その他、恵まれた身体能力で際立っていたのが、本間愛良「茶をひくほど暇な女」、大橋武司「Piano Trio」。バレエ、新体操で鍛えられた身体の癖やボキャブラリーを活かすのは構わない。そこからスタートしてステレオタイプを脱し、自らの身体性の箍から飛躍して、さらに作品を磨いてほしい。
作品のテーマとダンスがうまく重なり、独自の世界観を構築していたのが三橋俊平「BPM-Rebuild-」。舞台での居方、観客とのインタラクションを活かしたパフォーマンスで個性を生かした作品に仕上がっていたのは、深堀絵梨「Living」、トロリテケロリ「人魚シンフォニー」。舞踏の身体の濃密なプレゼンスを見せたのが有代麻里絵「毎朝数千の天使を殺してから―薄明―」。徐々に衣服を脱ぎながら歩くことから走ることへ変わっていく、というワンテーマを突き詰めた後藤茂「R」は、疲れてあえぐように走る身体の動きがダンスになる瞬間があって注目したが、その後を蛇足としないための構成力がほしい。山本和馬「枯れた首」、宮崎あかね「マリー」は自分のスタイルが確立しており明確。それを疑い、壊すことからさらに先へ進みたい。一方で、ベテランのLU LA LA DANCE(阿部友紀子)の「『蘇』~ソ~」は、確立した自分のダンスを壊そうとする潔さに好感が持てるが、次回は自身の振付でそれに挑戦するのもよいだろう。グループの共同作業で熟考の跡が現れていたのが、茎「At Last」、横山八枝子「ICARE」。このめ「たゆたゆ」も前半はグループでの空間の使い方が巧みで緊張感を保っていたが、後半の展開がやや中途半端だったのはもったいない。

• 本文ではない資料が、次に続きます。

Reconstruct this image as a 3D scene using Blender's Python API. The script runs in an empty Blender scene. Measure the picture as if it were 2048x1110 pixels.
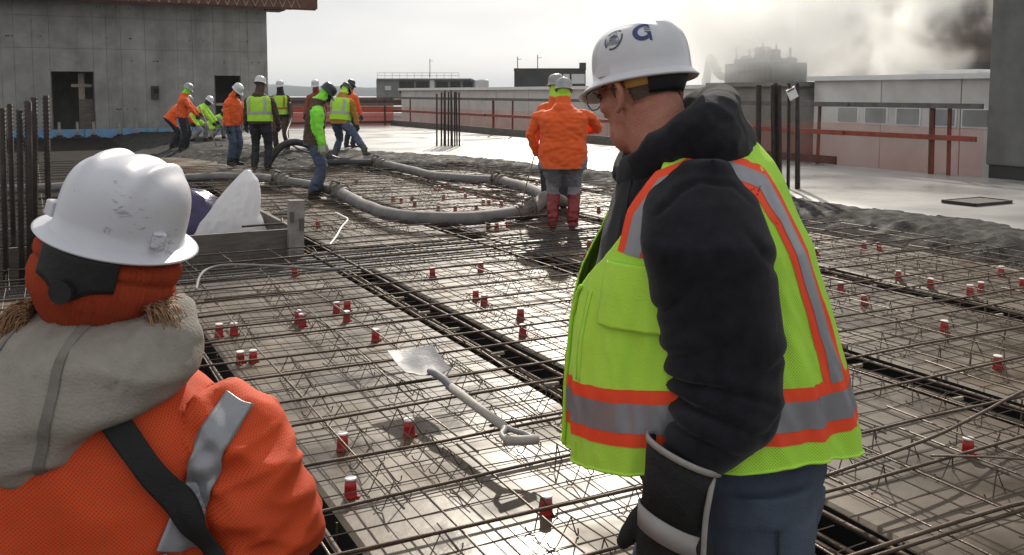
import bpy, bmesh, math, random
import mathutils
from mathutils import Vector, Matrix, Euler, noise
from mathutils.bvhtree import BVHTree
R = math.radians; PI = math.pi
random.seed(7)
sc = bpy.context.scene
C = sc.collection

# ------------------------------------------------------------------ camera, sky, sun, exposure
cam = bpy.data.cameras.new('camera'); cam_o = bpy.data.objects.new('camera', cam); C.objects.link(cam_o)
cam.sensor_width = 36; cam.lens = 32.29; cam.shift_y = -213 / 2048; cam.clip_start = 0.05; cam.clip_end = 20000
cam_o.location = (0, 0, 1.6); cam_o.rotation_euler = (R(90 - 4.885), 0, 0)
sc.camera = cam_o

SUN_EL, SUN_AZ = 31.0, 4.0          # azimuth to the right of straight ahead (+Y)
w = bpy.data.worlds.new('World'); sc.world = w; w.use_nodes = True
nt = w.node_tree; nt.nodes.clear()
def N(t, kind, **kw):
    n = t.nodes.new(kind)
    for k, v in kw.items(): setattr(n, k, v)
    return n
out = N(nt, 'ShaderNodeOutputWorld'); bg = N(nt, 'ShaderNodeBackground'); bg.inputs[1].default_value = 0.12
sky = N(nt, 'ShaderNodeTexSky', sky_type='NISHITA'); sky.sun_disc = False
sky.sun_elevation = R(SUN_EL); sky.sun_rotation = R(SUN_AZ); sky.air_density = 1.0; sky.dust_density = 3.0
hs = N(nt, 'ShaderNodeHueSaturation'); hs.inputs['Saturation'].default_value = 0.35
# a thin, nearly even layer of high cloud over the blue
tc = N(nt, 'ShaderNodeTexCoord'); mp = N(nt, 'ShaderNodeMapping'); mp.inputs['Scale'].default_value = (1.2, 1.2, 5)
nz = N(nt, 'ShaderNodeTexNoise'); nz.inputs['Scale'].default_value = 1.6; nz.inputs['Detail'].default_value = 5
cr = N(nt, 'ShaderNodeValToRGB'); cr.color_ramp.elements[0].position = .3; cr.color_ramp.elements[1].position = .72
cr.color_ramp.elements[0].color = (.80, .80, .80, 1); cr.color_ramp.elements[1].color = (.95, .95, .95, 1)
mx = N(nt, 'ShaderNodeMix', data_type='RGBA'); mx.inputs['B'].default_value = (4.9, 4.95, 4.95, 1)
L = nt.links.new
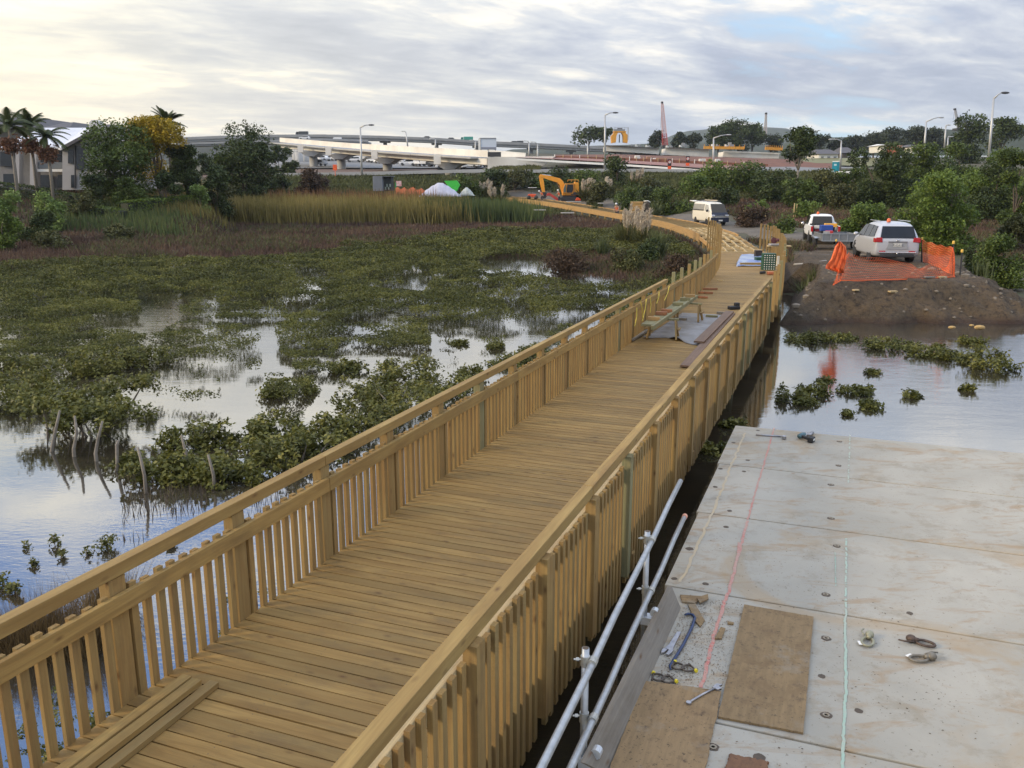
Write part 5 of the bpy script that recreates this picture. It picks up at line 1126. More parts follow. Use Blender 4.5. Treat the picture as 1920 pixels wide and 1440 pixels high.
# ---- plain cars in the distance: body with cabin and wheels
CB = {}
def farcar(x, y, Y, col, label, rz, kind='car', s=1.0, group='vehicles on the motorway beneath the ramp'):
    if group.endswith('ramp'): Y = min(330, max(237, 10.22 / (.0608 - (345 - y) / 1600)))
    p = atD(x, y, Y) + Vector((0, 0, .35 if group.endswith('ramp') else -.6)); key = (col, kind)
    if key not in CB:
        c = {'white': (.75, .75, .74), 'silver': (.45, .47, .5), 'dark': (.05, .055, .06), 'red': (.35, .05, .04), 'green': (.05, .28, .22)}[col]; mt = M('paint_' + col, c, c, 1, .3, .1, bump=0)
        e = thing(kind, label, kind, p, rz, group); gl = M('car_glass', (.02, .022, .025), bump=0, rough=.1)
        if kind == 'car':
            prof = [(-2.2, .35), (-2.2, .85), (-2.0, .95), (2.0, .85), (2.2, .7), (2.2, .35)]; cab = [(-1.9, .93), (-1.5, 1.42), (.4, 1.42), (1.15, .9)]; win = [(-1.7, .96), (-1.42, 1.34), (.35, 1.34), (.95, .94)]; wh = (-1.35, 1.35)
        elif kind == 'truck':
            prof = [(-4, .6), (-4, .95), (3.2, .95), (3.2, .6)]; cab = [(1.9, .9), (1.9, 2.5), (3.2, 2.5), (3.6, 1.5), (3.6, .7)]; win = [(2.4, 1.6), (2.4, 2.3), (3.1, 2.3), (3.4, 1.6)]; wh = (-2.8, -1.7, 2.7)
        else:
            prof = [(-2.4, .4), (-2.4, 2.0), (-2.3, 2.1), (1.5, 2.1), (2.2, 1.3), (2.4, 1.0), (2.4, .4)]; cab = [(-2.2, 2.0), (-2.2, 2.12), (1.2, 2.12), (1.3, 2.0)]; win = [(-2.2, 1.3), (-2.2, 1.85), (1.35, 1.85), (1.9, 1.3)]; wh = (-1.6, 1.6)
        A_ = Matrix(((1, 0, 0, 0), (0, 0, -1, .88), (0, 1, 0, 0), (0, 0, 0, 1))); A2 = Matrix(((1, 0, 0, 0), (0, 0, -1, .8), (0, 1, 0, 0), (0, 0, 0, 1)))
        m = MB(); m.prism(prof, 0, 1.76, A_); m.prism(cab, 0, 1.6, A2); 
        if kind == 'truck': m.box((-1.1, 0, 1.9), (5.6, 1.7, 1.8))
        m.build('body', mt, e, bevel=.08)
        m = MB(); m.prism(win, -.03, 1.63, A2); m.build('window', gl, e)
        for wx in wh:
            for sy in (-1, 1): MB().lathe([(.33, -.1), (.33, .1)], (wx, sy * .8, .33), 12, Matrix.Rotation(R(90), 4, 'X')).build('wheel', DARKM, e)
        e.scale = (s,) * 3; CB[key] = e; return e
    e = copy_tree(CB[key]); e.location = p; e.rotation_euler.z = rz; e['label'] = label; e.scale = (s,) * 3; return e
W1 = 'small distant white car among the traffic beneath the motorway ramp'; 
cars = [(606, 303.5, 300, 'white', 'car'), (613, 302.5, 296, 'dark', 'car'), (620, 303.5, 292, 'white', 'car'), (634, 302.5, 290, 'dark', 'car'), (651, 304.5, 280, 'white', 'car'), (657, 303, 290, 'dark', 'car'), (664, 306, 270, 'white', 'car'),
  (676, 303.5, 280, 'white', 'van'), (692, 305.5, 275, 'dark', 'car'), (703, 307, 265, 'white', 'car'), (708, 305, 280, 'dark', 'car'), (716, 308.5, 255, 'white', 'car'), (740, 307, 265, 'white', 'car'), (747, 308.5, 258, 'silver', 'car'),
  (763, 308, 262, 'white', 'car'), (765, 312.5, 240, 'white', 'car'), (775, 308, 255, 'red', 'truck'), (785, 313.5, 235, 'white', 'car'), (788, 310, 250, 'red', 'car'), (802, 314.5, 228, 'white', 'truck'), (818, 315, 226, 'dark', 'van'),
  (826, 312, 240, 'white', 'car'), (834, 319, 216, 'white', 'car'), (835, 311, 250, 'silver', 'car'), (858, 319, 214, 'white', 'car'), (866, 314, 228, 'dark', 'car'), (868, 311.5, 240, 'white', 'van'), (881, 317, 216, 'white', 'car'), (896, 315.5, 222, 'dark', 'car'), (905, 316, 218, 'white', 'car'),
  (598, 313.5, 250, 'silver', 'car')]
LBL = {('white', 'car'): W1, ('dark', 'car'): 'small distant dark car among the traffic beneath the motorway ramp', ('white', 'van'): 'small distant white van among the traffic beneath the motorway ramp', ('silver', 'car'): 'small distant silver car among the traffic beneath the motorway ramp',
  ('red', 'truck'): 'distant dark red truck between the second and third ramp piers', ('red', 'car'): 'small distant red car beside the dark red truck', ('white', 'truck'): 'distant white truck left of the last ramp pier', ('dark', 'van'): 'distant dark van left of the last ramp pier'}
cnt = {}
for x, y, Y, c, kd in sorted(cars):
    n_ = cnt[(c, kd)] = cnt.get((c, kd), 0) + 1; many = sum(1 for q in cars if q[3:] == (c, kd)) > 1
    farcar(x, y, Y, c, (ORD[n_ - 1] + ' from left of the small ' + c + ' ' + kd + 's beneath the motorway ramp') if many else LBL[(c, kd)], R(165 + rr.uniform(-25, 25)), kd, 1.15)
VG = 'vehicles driving on the far viaduct'
for x, y, c, kd, l in ((566, 251.5, 'dark', 'truck', 'small dark truck on the far viaduct left of the lamp'), (571, 257.5, 'white', 'car', 'small pale car on the lower viaduct behind the ramp'), (632, 261.5, 'white', 'van', 'small white van on the lower viaduct behind the ramp'), (799, 257.5, 'dark', 'car', 'dark car on the far viaduct right of the dark post'),
    (844, 260, 'dark', 'car', 'dark car on the far viaduct left of the green truck'), (875, 261.5, 'green', 'truck', 'green truck on the far viaduct'), (962, 266.5, 'dark', 'car', 'dark car on the far viaduct right of the site billboard'), (974, 267, 'dark', 'van', 'dark van on the far viaduct right of the site billboard')):
    farcar(x, y + 1.2, 403 if y != 257.5 and y != 261.5 or x > 640 else 343, c, l, R(180), kd, .95 if kd == 'car' else .75, VG)
# ---- site compound by the reeds
k = 122 / F
p = atD(720, 358, 122); e = thing('shipping_container', 'grey shipping container open on its right side, behind the reeds', 'container', p, R(-8)); CG = M('container_grey', (.22, .24, .27), (.17, .185, .21), 1, .6, bump=0)
m = MB(); m.box((-.55, 0, .98), (1.35, 2.2, 1.95)); 
for i in range(7): m.box((-1.1 + i * .18, -1.12, .98), (.09, .05, 1.8))
m.build('body', CG, e); MB().box((.62, .4, .98), (1.0, 1.4, 1.95)).build('open_side', M('dark_interior', (.035, .04, .04), bump=0), e); MB().box((.1, 0, 1.99), (2.5, 2.25, .06)).build('roof', CG, e)
m = MB(); [m.box((.35 + i * .22, -.35, .35 + (i % 2) * .4), (.18, .1, .4)) for i in range(4)]; m.build('stored_tools', M('stored_tools', (.45, .47, .42), (.12, .2, .14), 8, bump=0), e)
p = atD(748, 356, 121); e = thing('notice_board', 'white and red notice board beside the grey container', 'notice board', p); MB().box((0, 0, .85), (.75, .04, .7)).build('panel', M('white_red_panel', (.75, .73, .72), (.5, .08, .07), 4, bump=0), e); MB().box((-.42, 0, .5), (.18, .05, 1.0)).build('green_panel', M('green_panel', (.03, .25, .09), bump=0), e)
for sx in (-1, 1): MB().tube([(sx * .3, .04, -.2), (sx * .3, .04, .6)], .03, 6).build('post', DARKM, e)
# tarped mound
p = atD(828, 368, 118); m = MB(); rows = []; wob = random.Random(3)
for i in range(13):
    a = i / 12; row = []
    for j in range(25):
        b = j / 24; x = (b - .5) * 5.6; y = (a - .5) * 4.5; h = max(0, 1 - abs((b - .47) * 2.05) ** 1.3) * max(0, 1 - abs((a - .5) * 2) ** 1.8); row.append(Vector((x, y, 1.8 * h ** .85 + .05 * math.sin(j * 1.9 + a * 4) * (h > .05))))
    rows.append(row)
m.grid(rows); o = m.build('tarped_mound', M('grey_white_tarp', (.48, .48, .54), (.36, .36, .44), 1.6, .5, bump=.4), smooth=True, solid=.03); o.location = p; tag(o, 'big heap covered with a grey white tarpaulin behind the reeds', 'covered heap')
m = MB(); rows2 = [[Vector(((v.x) * .38, v.y * .4, v.z * .62)) for v in r_] for r_ in rows]; m.grid(rows2); o = m.build('tarped_mound', M('pale_tarp', (.5, .52, .5), (.22, .25, .22), 3, .5), smooth=True, solid=.03); o.location = atD(876, 367, 118.5); tag(o, 'small pale covered heap at the right end of the big tarped one', 'covered heap')
p = atD(848, 360, 121); o = MB().prism([(0, 0), (-1.1, 1.5), (.6, 1.55), (1.05, .9), (.6, .1)], 0, 1.6, Matrix(((1, 0, 0, 0), (0, 0, 1, 0), (0, 1, 0, 0), (0, 0, 0, 1))), ).build('skip_bin', M('bright_green', (.05, .5, .05), bump=0)); o.location = p; tag(o, 'bright green skip bin tipped behind the tarped heap', 'skip bin')
for a, b, l in (((770, 362), (812, 368), 'orange mesh fence on the ground left of the tarped heap'), ((742, 362), (775, 364), 'low red mesh fence in front of the grey container')):
    A_, B_ = atD(*a, 119), atD(*b, 117); m = MB(); m.grid([[A_.lerp(B_, i / 8) + Vector((0, 0, z_ * (.75 + .2 * math.sin(i * 2)))) for i in range(9)] for z_ in (-.1, .9)]); o = m.build('mesh_fence', M('orange_mesh_far', (.50, .14, .06), (.35, .10, .05), 5), solid=.02); tag(o, l, 'mesh fence')
# portable toilet
p = atD(1566, 326, 147); e = thing('portable_toilet', 'teal portable toilet with a white roof beside the road', 'portable toilet', p, R(-25)); TEALP = M('teal_plastic', (.0, .20, .28), (.0, .17, .24), 2, .45, bump=0)
MB().box((0, 0, .95), (1.1, 1.1, 1.9)).build('cabin', TEALP, e, bevel=.04); MB().prism([(-.56, -.56), (.56, -.56), (.56, .56), (-.56, .56)], 1.9, 2.05).build('roof', WHITEP, e, bevel=.05)
MB().box((-.05, -.565, .98), (.7, .03, 1.7)).build('door', M('teal_door', (.0, .24, .33), bump=0), e); MB().box((-.05, -.59, 1.45), (.4, .01, .3)).build('label_plate', M('pale_teal', (.45, .6, .65), bump=0), e); MB().box((-.35, -.59, .45), (.35, .01, .3)).build('lower_plate', M('pale_teal', (.45, .6, .65)), e)
p = atD(1592, 332, 140); m = MB(); m.box((0, 0, .45), (4.2, .6, .85)); o = m.build('concrete_block', WHITEC, bevel=.15); o.location = p; tag(o, 'whitish concrete block barrier right of the portable toilet', 'barrier')
# ---- buildings
def roofmat(n, c): return M(n, c, tuple(v * .8 for v in c), .8, .7, bump=0)
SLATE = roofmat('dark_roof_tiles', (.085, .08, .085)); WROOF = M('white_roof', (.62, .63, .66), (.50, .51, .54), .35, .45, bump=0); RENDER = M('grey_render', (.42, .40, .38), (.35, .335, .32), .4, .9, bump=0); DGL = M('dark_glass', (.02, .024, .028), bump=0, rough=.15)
hh = thing('house', 'two-storey grey rendered house with a white roof, round-topped chimney and balcony', 'house', atD(100, 352, 92)); HO = hh.location
def hp(x, y, Y): return atD(x, y, Y) - HO
def wallquad(m, x0, x1, yt, yb, Y, th=.3, y2=None):
    a, b = hp(x0, yb, Y), hp(x1, yb, Y); t0, t1 = hp(x0, yt, Y), hp(x1, y2 or yt, Y)
    m.add([a, b, t1, t0, a + Vector((0, th, 0)), b + Vector((0, th, 0)), t1 + Vector((0, th, 0)), t0 + Vector((0, th, 0))], [(0, 1, 2, 3), (7, 6, 5, 4), (0, 4, 5, 1), (1, 5, 6, 2), (2, 6, 7, 3), (3, 7, 4, 0)])
def part(name, mat, *q): m = MB(); wallquad(m, *q); return m.build(name, mat, hh)
m = MB(); wallquad(m, 117, 205, 276, 356, 90, 12, 262); wallquad(m, 117, 178, 276, 277, 89.9, 12, 247); m.build('gable_wall', RENDER, hh)
m = MB(); a, b, c_, d_ = hp(113, 277, 89.3), hp(178, 243.5, 89.3), hp(150, 240, 104), hp(84, 268, 104); m.add([a, b, c_, d_] + [v - Vector((0, 0, .25)) for v in (a, b, c_, d_)], [(0, 1, 2, 3), (7, 6, 5, 4), (0, 4, 5, 1), (1, 5, 6, 2), (2, 6, 7, 3), (3, 7, 4, 0)]); m.build('gable_roof', WROOF, hh)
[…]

それ以外は講評会で話したので割愛するが、ソロ、デュオ、グループなどそれぞれの特性と長所を活かした作品創りを、それぞれに期待する。既存の価値観を疑いつつ、過去を謙虚に学び、日々からだと向き合いながら、同時に獲得したものを取捨選択して、これからもコンテンポラリーダンスに挑み続けてほしい。
稲田奈緒美 (舞踊研究・評論)
幼少よりバレエを習い始め、様々なジャンルのダンスを経験する。早稲田大学第一文学部卒業後、社会人を経て、早稲田大学大学院文学研究科修士課程、後期博士課程に進む。博士(文学)。桜美林大学芸術文化学群演劇ダンス専修准教授。バレエ、コンテンポラリーダンス、舞踏、コミュニティダンス、アートマネジメントなど理論と実践を結びつけた研究、評論、教育に携わっている。著書に『土方巽 絶後の身体』(2008)他。